Светлым сожалением от утраты — своей и, стало быть, вселенской — исполнено одно из недавно написанных стихотворений "Лада":
Закатилась звезда в твоём имени,
И река пересохла совсем.
Но в душе золотое и синее
Всё живёт неизвестно зачем.
Женский образ здесь ассоциируется с образом России, всей русско-славянской гибнущей красы.
Если называть наиболее сильные, на мой взгляд, наиболее проникновенные стихи поэтов, то у Ю.Кузнецова — это цикл стихотворений, посвящённых Памяти отца, а у В.Смирнова — Памяти матери. Стихи Ю.Кузнецова исполнены высочайшего трагизма, безысходного горя, напряжения всех духовно-нравственных сил поэта в поисках вселенских ответов. В.Смирнов в стихах о смерти матери находит для себя светлый выход — при всей непостижимости горя: "Не верю, не верю, не верю, что мама моя умерла!", и при всей полноте и неизбывности страдания: "Изба без матери пуста, как та могила…" Не веря в окончательную смерть, поэт приходит к постижению небесной ипостаси Жизни как отражённой на земле Смерти: "Впору, мама, дивиться, озаряя избу, высоко, как царица, ты лежишь во гробу".
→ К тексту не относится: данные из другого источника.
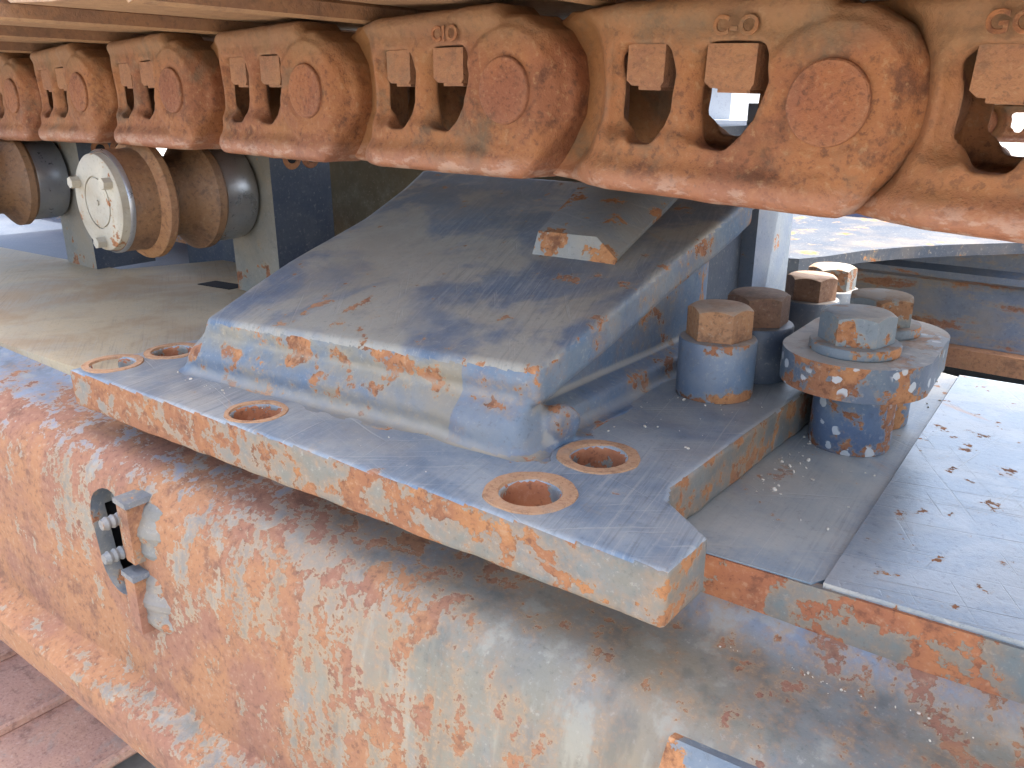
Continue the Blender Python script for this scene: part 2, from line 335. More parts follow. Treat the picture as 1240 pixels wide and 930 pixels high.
def lathe(name, prof, mat, parent=None, axis='Z', c=(0, 0, 0), n=48, rel=True, matfn=None):
    """prof: (r, t) pairs along the axis; r=0 ends close it"""
    bm = bmesh.new(); rings = []
    def P(r, t, a):
        x, y = r * math.cos(a), r * math.sin(a)
        p = {'Z': (x, y, t), 'Y': (x, t, y), 'X': (t, x, y)}[axis]
        return (p[0] + c[0], p[1] + c[1], p[2] + c[2])
    for r, t in prof:
        if r <= 1e-6: rings.append([bm.verts.new(P(0, t, 0))])
        else: rings.append([bm.verts.new(P(r, t, 2 * math.pi * i / n)) for i in range(n)])
    for A, B in zip(rings, rings[1:]):
        for i in range(n):
            j = (i + 1) % n
            if len(A) == 1 and len(B) == 1: continue
            if len(A) == 1: bm.faces.new((A[0], B[i], B[j]))
            elif len(B) == 1: bm.faces.new((A[i], A[j], B[0]))
            else: bm.faces.new((A[i], A[j], B[j], B[i]))
    return from_bm(name, bm, mat, parent, 0, rel=rel)
def hexpts(cx, cy, af, rot=0):
    r = af / 2 / math.cos(math.pi / 6)
    return [(cx + r * math.cos(rot + i * math.pi / 3), cy + r * math.sin(rot + i * math.pi / 3)) for i in range(6)]
def hex_head(name, cx, cy, z0, z1, af, mat, parent, rot=0.0):
    """hexagon head with the chamfered round top of a real bolt"""
    bm = bmesh.new(); n = 48; r = af / 2 / math.cos(math.pi / 6); rings = []
    def hexr(a):
        a = (a - rot) % (math.pi / 3) - math.pi / 6
        return af / 2 / math.cos(a)
    rc = af / 2 * 1.0
    def ring(fr, z): return [bm.verts.new((cx + fr(a) * math.cos(a), cy + fr(a) * math.sin(a), z if not callable(z) else z(a))) for a in [rot + 2 * math.pi * i / n for i in range(n)]]
    ch = lambda a: z1 - .0008 - (hexr(a) - af / 2) * .62
    rings = [ring(hexr, z0), ring(hexr, ch), ring(lambda a: rc * .985, z1 - .0005), ring(lambda a: rc * .93, z1)]
    for A, B in zip(rings, rings[1:]):
        for i in range(n): bm.faces.new((A[i], A[(i + 1) % n], B[(i + 1) % n], B[i]))
    bm.faces.new(rings[-1]); bm.faces.new(rings[0][::-1])
    o = from_bm(name, bm, mat, parent, 0)
    return o

# ---- implicit solids (castings and welded plates with soft fillets): signed distance fields meshed by surface nets
def smin(a, b, k): h = np.clip(.5 + .5 * (b - a) / k, 0, 1); return b + (a - b) * h - k * h * (1 - h)
def smax(a, b, k): return -smin(-a, -b, k)
def sstep(x, a, b): t = np.clip((x - a) / (b - a), 0, 1); return t * t * (3 - 2 * t)
def sd_poly(px, py, pts):
    d = np.full(np.broadcast(px, py).shape, 1e9); s = np.ones(d.shape); n = len(pts)
    for i in range(n):
        ax, ay = pts[i]; bx, by = pts[i - 1]
        ex, ey = bx - ax, by - ay; wx, wy = px - ax, py - ay
        t = np.clip((wx * ex + wy * ey) / (ex * ex + ey * ey), 0, 1)
        qx, qy = wx - ex * t, wy - ey * t
        d = np.minimum(d, qx * qx + qy * qy)
        c1 = py >= ay; c2 = py < by; c3 = ex * wy > ey * wx
        flip = (c1 & c2 & c3) | (~c1 & ~c2 & ~c3)
        s = np.where(flip, -s, s)
    return s * np.sqrt(d)
def sd_box(x, y, z, c, h, r=0.0):
    qx, qy, qz = abs(x - c[0]) - h[0] + r, abs(y - c[1]) - h[1] + r, abs(z - c[2]) - h[2] + r
    return np.sqrt(np.maximum(qx, 0) ** 2 + np.maximum(qy, 0) ** 2 + np.maximum(qz, 0) ** 2) + np.minimum(np.maximum(qx, np.maximum(qy, qz)), 0) - r
def surface_nets(f, lo, hi, h):
    lo = np.array(lo, float); n = [int(math.ceil((hi[i] - lo[i]) / h)) + 1 for i in range(3)]
    ax = [lo[i] + h * np.arange(n[i]) for i in range(3)]
    X, Y, Z = np.meshgrid(*ax, indexing='ij', sparse=True)
    F = f(X, Y, Z).astype(np.float32); F = np.broadcast_to(F, n)
    neg = F < 0
    cnt = np.zeros([k - 1 for k in n], np.int8); acc = np.zeros([k - 1 for k in n] + [3], np.float32)
    hit = np.zeros([k - 1 for k in n], np.int8)
    for a in range(3):
        s0 = [slice(None)] * 3; s1 = [slice(None)] * 3; s0[a] = slice(0, -1); s1[a] = slice(1, None)
        A, B = F[tuple(s0)], F[tuple(s1)]; cr = (A < 0) != (B < 0)
        t = np.where(cr, A / np.where(cr, A - B, 1), 0)
        o1, o2 = [i for i in range(3) if i != a]
        for d1 in (0, 1):
            for d2 in (0, 1):
                sl = [slice(None)] * 3
                sl[o1] = slice(d1, n[o1] - 1 + d1); sl[o2] = slice(d2, n[o2] - 1 + d2)
                c = cr[tuple(sl)]; hit += c
                acc[..., a] += np.where(c, t[tuple(sl)], 0); acc[..., o1] += c * d1; acc[..., o2] += c * d2
    act = hit > 0
    idx = -np.ones(act.shape, np.int64); ijk = np.argwhere(act); idx[act] = np.arange(len(ijk))
    V = lo + (ijk + acc[act] / hit[act][:, None]) * h
    e = h * .25
    for _ in range(2):                                   # pull the vertices onto the true surface
        x, y, z = V.T
        f0 = f(x, y, z)
        g = np.stack([(f(x + e, y, z) - f(x - e, y, z)), (f(x, y + e, z) - f(x, y - e, z)), (f(x, y, z + e) - f(x, y, z - e))], 1) / (2 * e)
        st = -(f0 / np.maximum((g * g).sum(1), .15))[:, None] * g
        ln = np.sqrt((st * st).sum(1))[:, None]; st *= np.minimum(1, .4 * h / np.maximum(ln, 1e-9))
        V = V + st
    Q = []
    for a in range(3):
        o1, o2 = [(1, 2), (2, 0), (0, 1)][a]
        sl0 = [slice(1, -1)] * 3; sl1 = [slice(1, -1)] * 3; sl0[a] = slice(0, -1); sl1[a] = slice(1, None)
        A, B = neg[tuple(sl0)], neg[tuple(sl1)]; cr = A != B
        p = np.argwhere(cr)
        off = np.ones(3, int); off[a] = 0; p = p + off
        def cell(d1, d2):
            q = p.copy(); q[:, o1] -= d1; q[:, o2] -= d2; return idx[q[:, 0], q[:, 1], q[:, 2]]
        q = np.stack([cell(0, 0), cell(1, 0), cell(1, 1), cell(0, 1)], 1)
        inside = A[cr]
        q[~inside] = q[~inside][:, ::-1]
        Q.append(q)
    Q = np.concatenate(Q); Q = Q[(Q >= 0).all(1)]
    return V, Q
def np_mesh(name, V, Q):
    me = bpy.data.meshes.new(name)
    me.vertices.add(len(V)); me.vertices.foreach_set('co', np.ascontiguousarray(V, np.float32).ravel())
    me.loops.add(Q.size); me.loops.foreach_set('vertex_index', np.ascontiguousarray(Q, np.int32).ravel())
    me.polygons.add(len(Q)); me.polygons.foreach_set('loop_start', np.arange(0, Q.size, 4, dtype=np.int32))
    me.polygons.foreach_set('loop_total', np.full(len(Q), 4, np.int32))
    me.update(calc_edges=True); me.validate()
    return me
def waves(x, y, z, amp, k, seed):
    r = np.random.default_rng(seed); s = 0
    for i in range(7):
        d = r.normal(size=3); d *= k * (.6 + .9 * r.random()) / np.linalg.norm(d)
        s = s + np.sin(d[0] * x + d[1] * y + d[2] * z + r.random() * 6.28)
    return s * amp / 3.0

# ------------------------------------------------------------------ the ground
bm = bmesh.new(); bm_poly(bm, [(-300, -300), (300, -300), (300, 300), (-300, 300)], 'Z', -1.10, -GZ)
g = from_bm('ground', bm, M['dirt'], None, 0); tag(g, None, None, kind='structure')

# ------------------------------------------------------------------ track frame: long hollow beam, deck plates, slot with brackets
frame = thing('undercarriage', 'long flaking grey and rust undercarriage beam with a slot in its side', 'undercarriage', FO)
def fy(l, r): return lambda x: l + (r - l) * (x + .942) / .8376
#          Y at X=-.9, Y at X=-.1      Z at X=-.9, Z at X=-.1
PROF = [((.4502, .4816), (-.2513, -.2806)), ((.3455, .4188), (-.2513, -.2806)), ((.3141, .3979), (-.2387, -.2617)), ((.3057, .3869), (-.2392, -.2628)), ((.2973, .378), (-.2419, -.268)),
        ((.29, .3706), (-.2445, -.2743)), ((.2806, .3633), (-.2455, -.2785)), ((.2617, .3424), (-.2471, -.2806)), ((.2429, .3204), (-.2497, -.2837)), ((.2282, .3047), (-.2565, -.2905)), ((.2193, .2942), (-.2665, -.3005)),
        ((.2141, .2884), (-.2827, -.3162)), ((.2125, .2848), (-.3089, -.3371)), ((.2146, .2743), (-.3874, -.3874)), ((.2167, .2659), (-.424, -.424)),
        ((.2188, .2607), (-.4403, -.4403)), ((.2178, .2597), (-.4455, -.4455)), ((.2136, .2544), (-.4476, -.4476)), ((.1947, .2345), (-.4544, -.4544)), ((.1916, .2314), (-.4581, -.4581)),
        ((.1916, .2303), (-.4764, -.4764)), ((.1968, .2356), (-.4963, -.4963)), ((.2063, .2429), (-.5026, -.5026)), ((.2408, .2722), (-.5026, -.5026)), ((.4502, .4816), (-.5026, -.5026))]
xs = np.concatenate([np.linspace(-2.4, -1.2, 13), np.linspace(-1.18, .42, 81)])
bm = bmesh.new(); rows = []
for x in xs:
    row = []
    for (yl, yr), (zl, zr) in PROF:
        y = fy(yl, yr)(x); z = fy(zl, zr)(max(x, -1.6))
        wv = .0011 * (math.sin(x * 23 + y * 40) + math.sin(x * 41 + z * 57 + 1) * .7 + math.sin(x * 9 + z * 30)) if -.47 < z < -.264 and y < .4 else 0
        row.append(bm.verts.new((x, y + wv, z)))
    rows.append(row)
for a, b in zip(rows, rows[1:]):
    n = len(a)
    for i in range(n):
        j = (i + 1) % n
        bm.faces.new((a[i], b[i], b[j], a[j]))
bm.faces.new(rows[0]); bm.faces.new(rows[-1][::-1])
beam = from_bm('frame_beam', bm, [M['beam'], M['navy']], frame, 0)
# the slot is cut right through the side wall into a pocket lined black for its shade
SX, SZ1, SZ0, SW = -.6065, -.3125, -.351, .0255
bm = bmesh.new(); pts = []
for i in range(13): a = math.pi * i / 12; pts.append((SX + SW * math.cos(a) - .003, SZ1 + SW * math.sin(a)))
for i in range(13): a = math.pi + math.pi * i / 12; pts.append((SX + SW * math.cos(a) + .004, SZ0 + SW * math.sin(a)))
bm_poly(bm, pts, 'Y', .12, .258)
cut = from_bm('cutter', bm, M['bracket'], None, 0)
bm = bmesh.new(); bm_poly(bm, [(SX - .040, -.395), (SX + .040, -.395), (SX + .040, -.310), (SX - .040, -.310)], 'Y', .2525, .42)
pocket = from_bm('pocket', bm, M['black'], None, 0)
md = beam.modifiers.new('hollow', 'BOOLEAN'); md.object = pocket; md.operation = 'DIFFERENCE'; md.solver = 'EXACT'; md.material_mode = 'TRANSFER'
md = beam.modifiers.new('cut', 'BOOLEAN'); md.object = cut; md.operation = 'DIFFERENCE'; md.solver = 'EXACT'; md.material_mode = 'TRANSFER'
bpy.context.view_layer.update()
dg = bpy.context.evaluated_depsgraph_get()
me2 = bpy.data.meshes.new_from_object(beam.evaluated_get(dg))
beam.modifiers.clear(); beam.data = me2
bpy.data.objects.remove(cut); bpy.data.objects.remove(pocket)
me2.set_sharp_from_angle(angle=R(38))

def beam_y(x, z):
    P = [(fy(*yy)(x), fy(*zz)(x)) for yy, zz in PROF[7:22]]
    for (y0, z0), (y1, z1) in zip(P, P[1:]):
        if z0 >= z >= z1: return y0 + (y1 - y0) * (z0 - z) / max(z0 - z1, 1e-6)
    return P[0][0]
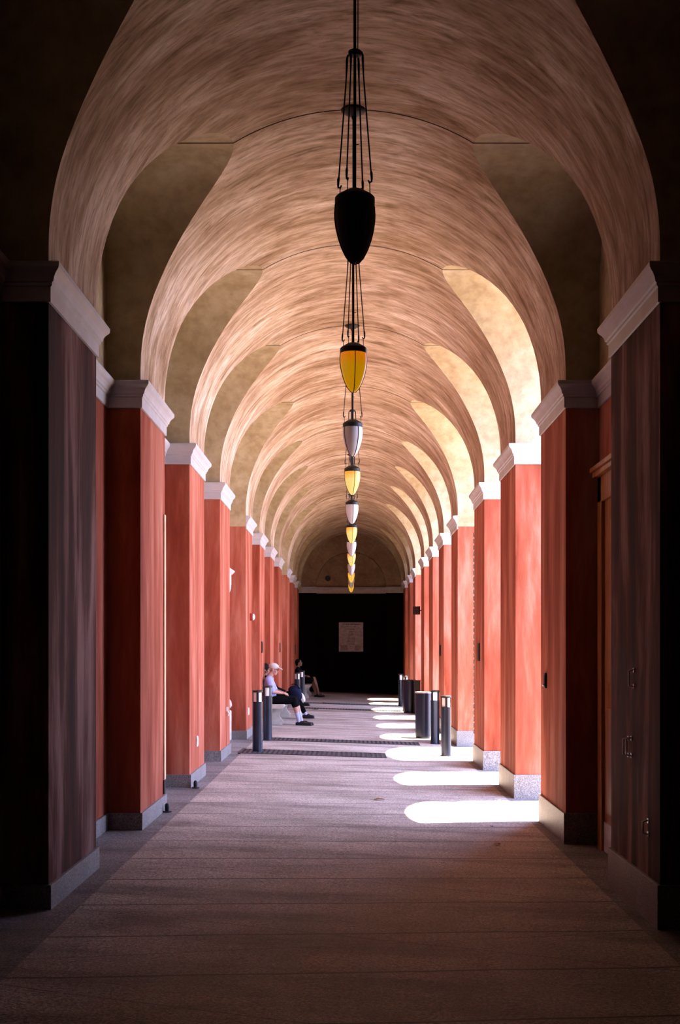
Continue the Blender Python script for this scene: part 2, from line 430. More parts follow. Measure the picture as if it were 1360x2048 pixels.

Оба поэта воздвигли свой храм духа, озолачивают его купола. И высится он — видимый и незримый — между землёю и небом. Видимый — останется он здесь и будет побуждать у людей стремление достичь вершин духа. А незримый — однажды взмоет он в ослепительный зенит… Книжным же кирпичикам храмов их светлых надлежит встраиваться во вселенную духовных миров их читателей.